The backers of an alternative extended runway scheme for Heathrow are preparing for a judicial review of the government’s Airports National Policy Statement.

Legal advisers to the Heathrow Hub consortium have written to transport secretary Chris Grayling highlighting “serious errors” over the policy – which includes a third runway at the London hub – by the Department for Transport.

The group proposing an extended runway at Heathrow rather than building a new one warned that the NPS will “likely be legally challenged” under Section 13 of the Planning Act.

Section 13 allows for a judicial review of an NPS in the six weeks after it has been designated, following a vote in Parliament. NPS due to be voted on by MPs in the coming weeks.

Heathrow Hub argues that the government wrongly claimed in the NPS that an extended runway offers lower capacity of 700,000 movements compared to 740,000 for the third runway.

The issue capacity is one of the principal reasons why the DfT did not select the extended runway and why it has refused Heathrow Hub’s requests to include it in the NPS, according to the consortium.

Heathrow Hub legal advisers DAC Beachcroft has submitted a 21-page report to the DfT “clearly demonstrating” how the department failed to correct a mistake claimed to be made by the Airports Commission which backed a third runway at Heathrow.

A complaint previously made to the Competition and Markets Authority about Heathrow is also ongoing.

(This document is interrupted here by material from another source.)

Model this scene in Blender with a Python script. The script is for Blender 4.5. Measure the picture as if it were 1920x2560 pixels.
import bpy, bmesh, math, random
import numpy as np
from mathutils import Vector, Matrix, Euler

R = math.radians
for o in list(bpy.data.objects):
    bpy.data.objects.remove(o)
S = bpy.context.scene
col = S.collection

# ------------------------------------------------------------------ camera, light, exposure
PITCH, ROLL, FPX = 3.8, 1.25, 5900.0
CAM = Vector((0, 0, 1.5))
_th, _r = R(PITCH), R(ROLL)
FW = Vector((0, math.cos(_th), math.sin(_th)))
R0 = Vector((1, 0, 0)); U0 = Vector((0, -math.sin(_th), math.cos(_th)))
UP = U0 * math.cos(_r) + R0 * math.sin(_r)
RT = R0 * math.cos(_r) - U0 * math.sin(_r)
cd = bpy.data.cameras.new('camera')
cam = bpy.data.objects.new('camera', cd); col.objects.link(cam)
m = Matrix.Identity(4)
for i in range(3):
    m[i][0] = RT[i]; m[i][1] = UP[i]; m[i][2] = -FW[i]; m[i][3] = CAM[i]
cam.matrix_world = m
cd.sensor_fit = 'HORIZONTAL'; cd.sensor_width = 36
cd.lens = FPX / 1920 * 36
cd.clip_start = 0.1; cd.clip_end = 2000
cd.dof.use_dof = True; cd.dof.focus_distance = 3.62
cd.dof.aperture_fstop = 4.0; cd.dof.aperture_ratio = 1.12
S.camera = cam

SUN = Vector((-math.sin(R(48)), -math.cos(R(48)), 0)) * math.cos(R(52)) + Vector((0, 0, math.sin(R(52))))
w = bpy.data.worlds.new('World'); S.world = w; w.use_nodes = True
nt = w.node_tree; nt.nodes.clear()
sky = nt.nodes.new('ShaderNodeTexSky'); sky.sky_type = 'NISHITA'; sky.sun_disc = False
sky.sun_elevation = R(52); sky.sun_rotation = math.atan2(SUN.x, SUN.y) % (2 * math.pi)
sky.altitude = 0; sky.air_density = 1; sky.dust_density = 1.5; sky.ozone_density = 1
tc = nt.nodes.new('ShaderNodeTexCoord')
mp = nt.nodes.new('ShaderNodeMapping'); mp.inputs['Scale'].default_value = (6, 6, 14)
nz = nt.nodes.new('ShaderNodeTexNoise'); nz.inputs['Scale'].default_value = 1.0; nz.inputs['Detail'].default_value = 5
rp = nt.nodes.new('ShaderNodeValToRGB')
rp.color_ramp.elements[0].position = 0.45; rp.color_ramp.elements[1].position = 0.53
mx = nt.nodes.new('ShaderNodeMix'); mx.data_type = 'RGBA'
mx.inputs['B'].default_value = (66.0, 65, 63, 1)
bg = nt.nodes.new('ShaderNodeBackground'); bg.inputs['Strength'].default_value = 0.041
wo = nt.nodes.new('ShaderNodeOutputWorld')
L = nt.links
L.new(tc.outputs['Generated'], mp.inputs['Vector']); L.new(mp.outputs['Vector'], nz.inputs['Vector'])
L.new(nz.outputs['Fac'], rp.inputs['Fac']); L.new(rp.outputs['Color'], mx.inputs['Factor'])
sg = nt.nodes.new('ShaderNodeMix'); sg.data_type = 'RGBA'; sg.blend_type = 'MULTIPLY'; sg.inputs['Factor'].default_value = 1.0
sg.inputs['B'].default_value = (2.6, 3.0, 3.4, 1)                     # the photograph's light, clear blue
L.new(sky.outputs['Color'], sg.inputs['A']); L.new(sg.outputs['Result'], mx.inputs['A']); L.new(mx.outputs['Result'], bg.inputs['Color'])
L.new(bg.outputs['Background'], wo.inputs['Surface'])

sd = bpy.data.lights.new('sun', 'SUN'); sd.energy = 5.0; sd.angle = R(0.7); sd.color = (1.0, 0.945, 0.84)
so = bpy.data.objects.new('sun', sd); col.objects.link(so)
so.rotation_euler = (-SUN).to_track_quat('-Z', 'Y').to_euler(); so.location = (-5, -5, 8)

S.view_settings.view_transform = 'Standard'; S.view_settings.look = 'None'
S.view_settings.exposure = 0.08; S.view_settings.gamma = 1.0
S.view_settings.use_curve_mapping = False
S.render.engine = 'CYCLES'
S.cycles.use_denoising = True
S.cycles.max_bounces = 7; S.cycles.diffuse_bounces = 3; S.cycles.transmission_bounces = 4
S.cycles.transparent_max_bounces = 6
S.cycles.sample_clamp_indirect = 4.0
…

Heathrow Hub director Jock Lowe said: “Parliament is due to vote on the NPS in a couple of weeks and MPs should not vote for it.

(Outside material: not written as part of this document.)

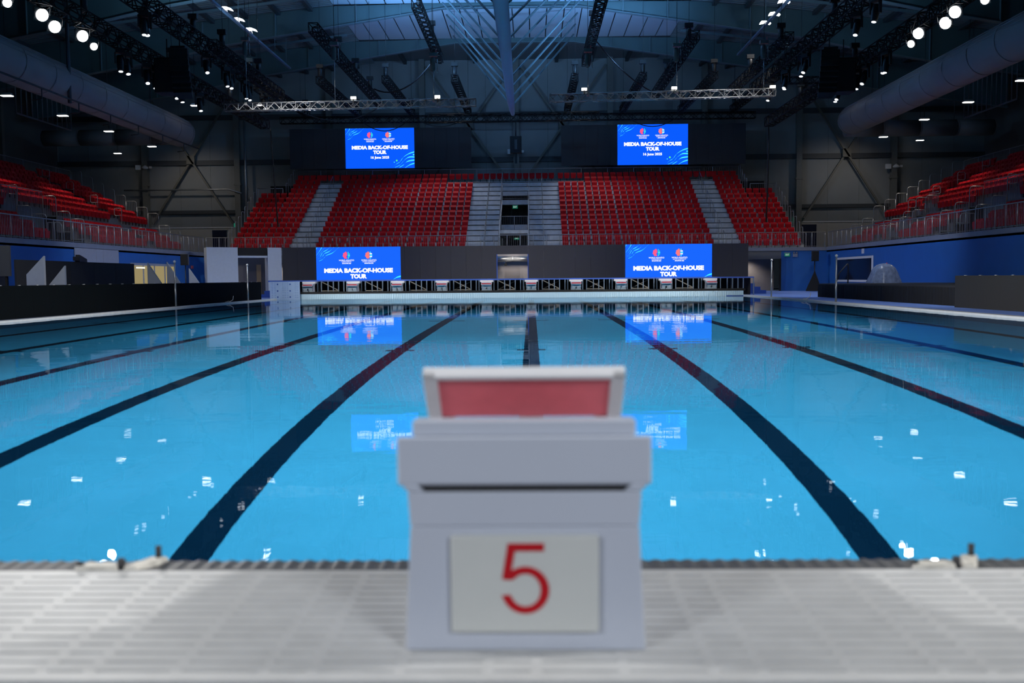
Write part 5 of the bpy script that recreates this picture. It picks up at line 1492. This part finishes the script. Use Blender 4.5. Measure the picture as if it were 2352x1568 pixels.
# ------------------------------------------------------------------ line array loudspeakers and hanging box
for (x, y, lb, sd) in ((-16.9, 43.5, 'curved black line array hanging from the left inner truss', -1), (14.9, 45.5, 'curved black line array hanging from the right inner truss', 1)):
    t = empty('line_array', (x, y, 12.2)); tag(t, lb, 'loudspeaker', 'line arrays')
    MB().box(-0.35, 0.35, -0.3, 0.3, 0.05, 0.15).build('bumper', M_BLACK, t)
    MB().tube((0, 0, 0.1), (0, 0, 0.75), 0.03, 6).build('hanger', M_BLACK, t)
    z, yy, a = 0.0, 0.0, 0.0
    for i in range(8):
        mb = MB().hexa([(-0.45, -0.25, -0.13), (0.45, -0.25, -0.13), (0.35, 0.25, -0.10), (-0.35, 0.25, -0.10)], [(-0.45, -0.25, 0.13), (0.45, -0.25, 0.13), (0.35, 0.25, 0.10), (-0.35, 0.25, 0.10)])
        o = mb.build('array_element', M_BLACKM, t)
        o.location = (0, yy, z - 0.1); o.rotation_euler = (-a, 0, 0)
        a += 0.075; z -= 0.27; yy += 0.02 + 0.25 * math.sin(a) * 0.6
    b = empty('hanging_subwoofer', (x + sd * -0.0 + 1.15 * -sd * -1, y + 1.4, 11.9)); tag(b, lb.replace('curved black line array', 'square black subwoofer box'), 'loudspeaker', 'hanging subwoofers')
    MB().box(-0.5, 0.5, -0.5, 0.5, -1.5, 0.2).build('cabinet', M_BLACKM, b, 0.02)
    MB().box(-0.42, 0.42, -0.515, -0.5, -1.4, 0.1).build('grille', M_BLACK, b)
    MB().tube((0, 0, 0.2), (0, 0, 1.2), 0.03, 6).build('hanger', M_BLACK, b)
hb_ = empty('hanging_box', (XC + 0.15, 67, 11.0)); tag(hb_, 'dark box hanging below the cross truss at the end of the ridge tube', 'projector')
MB().box(-0.42, 0.42, -0.3, 0.3, -0.85, 0.35).build('case', M_BLACKM, hb_, 0.02)
MB().box(-0.1, 0.1, -0.32, -0.29, -0.6, 0.1).build('vent', M_GIRT, hb_)
MB().tube((0, 0, 0.35), (0, 0, 1.4), 0.05, 6).build('hanger', M_BLACK, hb_)
MB().box(-0.1, 0.1, -0.1, 0.1, -1.6, -0.85).build('lower_stem', M_BLACK, hb_)
# sagging cables
def cable(a, c, sag, label, r_=0.035):
    pts_ = []
    for i in range(13):
        t_ = i / 12
        p = Vector(a).lerp(Vector(c), t_); p.z -= sag * 4 * t_ * (1 - t_); pts_.append(p)
    tag(MB().path(pts_, r_, 5).build('power_cable', M_BLACK), label, 'cable', 'sagging power cables')
cable((-10.5, 62, 13.9), (-5.7, 57, 15.0), 1.0, 'black cable sagging between two trusses left of the ridge tube', 0.05)
cable((-16.5, 60, 13.0), (-10.8, 66, 13.4), 1.2, 'black cable sagging above the left screen')
cable((3.4, 53, 15.3), (8.3, 61, 13.2), 0.5, 'black cable dropping from the truss right of the ridge tube', 0.04)
cable((-14, 75, 14.2), (-9.6, 75, 14.2), 1.1, 'black cable loop above the left upper screen')
cable((7.6, 75, 14.2), (12.2, 75, 14.2), 1.0, 'black cable loop above the right upper screen')
cable((-9.5, 75, 14.2), (-5.0, 75, 14.2), 0.8, 'black cable loop left of the ridge tube end')
for (x, z0, lb) in ((-18.7, 7.0, 'black cable bundle dropping from the end of the left truss'), (17.0, 7.2, 'black cable bundle dropping from the end of the right truss')):
    tag(MB().path([(x, 66, 11.9), (x + 0.05, 66.2, 10.0), (x + 0.1, 66.6, z0), (x + 0.12, 67, 4.5)], 0.055, 6).build('cable_bundle', M_BLACK), lb, 'cable', 'hanging cable bundles')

“If they approve the NPS in its current form, there will be a judicial challenge soon after.

“The errors the DfT have made in relation to capacity are fundamental and explain why passengers and airlines are being saddled with Heathrow airport’s expensive, complicated third runway instead of our cheaper, simpler, quieter plan.

“Chris Grayling should be under no illusion that, not for the first time, his department has bungled the details of a critical transport project. He should withdraw or amend the NPS before it is too late.”